The cooled gas minimizes combustion temperatures, and the reduced oxygen denisty slows combustion, therey reducing NOx emissions. Typical EGR NOx reductions are about 50% percent.

However, PM emissions may increase and fuel economy may decrease as a result. Finding and maintaining the proper balance of EGR and temperature is key. Scania uses its high-pressure injection system and combustion management to reduce particulates and maintain or improve fuel efficiency.

Scania EGR systems extract up to 18% of the exhuast flow for Euro-4 engines and 25% for Euro-5. A flow meter and an EGR valve controlled by the engine management system determine the exact amount under different conditions.

The exhaust gases pass through a cooler that is integrated in the engine’s cooling system and led into the intake manifold.
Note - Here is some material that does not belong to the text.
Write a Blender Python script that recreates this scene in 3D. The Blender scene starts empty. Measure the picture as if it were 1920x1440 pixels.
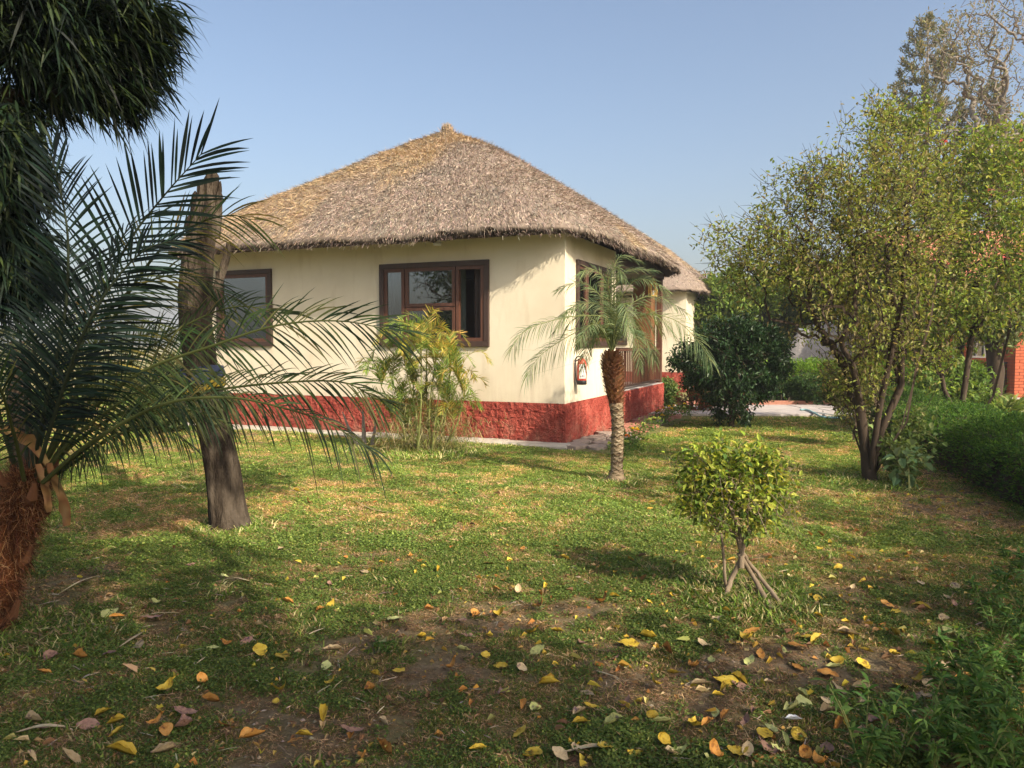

The intake air, after passing through the turbocharger and charge-cooler, is pressurised at this point. Depending upon the engine’s basic deisgn, this is done either with or without turbocompounding.

On non-turbocompound engines, the intake manifold has a venturi valve at the point where the exhaust gases enter. The manifold has a constriction that speeds up the flow past this point, creating a suction effect that pulls the exhaust gases into the intake air flow.

To vary the size of the constriction, depending on engine revs and the amount of exhaust gas needed, the Scania venturi has two positions.

On turbocompound engines (higher horsepower versions of 420 hp and 470 hp), the extra turbocompound turbine means that the pressure is higher on the exhaust side, high enough to overcome the pressure in the intake manifold. No venturi valve is needed. Exhaust gas is supplied to the intake manifold in amounts regulated by the EGR valve.

Where an SCR-based system might add an additional 200kg in vehicle weight, the venturi valve for non-turbocompound engines adds 20 kg, and the turbocompound/EGR system adds 80kg.

In the full range of Euro-4 engines available this fall, Scania also uses a maintenance-free oxidizing catlayst.

For now, Scania will use SCR (selective catalytic reduction) to achieve Euro 4 on its more powerful V8 engines. These vehicles are likely to operate in areas where the infrastructure for the urea additive has been extended, or carry extra supplies on-board.

The Euro-4 engines are available this fall, the first Euro-5 engines will be available in 2006. Scania promises a full line of Euro 5 engines well prior to the 2009 legal requirements.

Looking beyond that, to what could be Euro 6, Scania expects testing methods betwen Europe and North America to be harmonized, and that Euro 6 emissions levels would be based closely on the EPA 10 standards in the US from 2010.

For the longer term, Scania is looking to developments in HCCI (homogeneous charge compression ignition).